Oír crujir el hielo bajo tus pies.
Caminar por la playa negra de Vik mientras nieva.
Conducir hacia el sol de medianoche, cada día, de vuelta a casa, en aquella furgoneta mientras suena God Is An Astronaut.
Travesías por la montaña durmiendo en refugios.
Atravesar una cascada.
Acariciar caballos al borde de la carretera.
O caminar 5 kilómetros para ver un avión que se estrelló en 1973.
Islandia brilla en azul, y en dorado, en basalto y en el negro mate de su polvo volcánico.
Nuestra última noche en Villa Antonio (así se bautizó a aquella enorme cabaña de madera en mitad la de nada, que nos arropó durante una semana) fue maravillosa.
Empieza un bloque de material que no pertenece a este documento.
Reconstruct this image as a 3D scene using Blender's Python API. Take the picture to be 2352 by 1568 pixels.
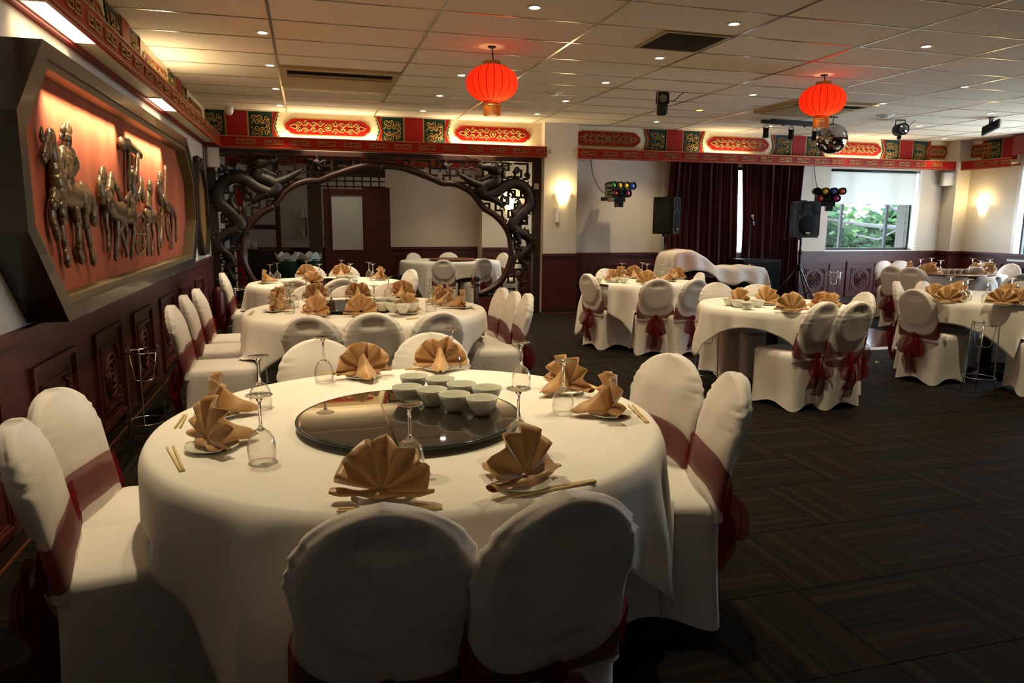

Nos visitaron las auroras boreales, aunque ya lo habían hecho hasta en tres ocasiones en esa misma semana. Pero ese último día fue especial. Esa última noche, el fulgor de las llamaradas del sol chocando contra el campo magnético de la tierra, nos mostró un espectáculo de la naturaleza que jamás olvidaremos (dejarme los guantes dentro de casa y congelarme las manos tampoco lo olvidaré).
A simple vista, las auroras se ven verdes. Y anaranjadas. Y son volátiles. Y escurridizas.
Pero igual lo que no sabes es que también crujen en el cielo, estrellado, de esa isla que se encuentra entre el mar de Noruega y el Atlántico Norte.
Y se te quedan tatuadas en las retinas para el resto de tu vida.
Cada cierto tiempo, mi mente vuelve a sus playas, a las miradas simpáticas de sus habitantes, a sus glaciares, a sus rincones perdidos y a su luz.
Sobre todo vuelvo a esa luz de latitud norte que tanto me fascina.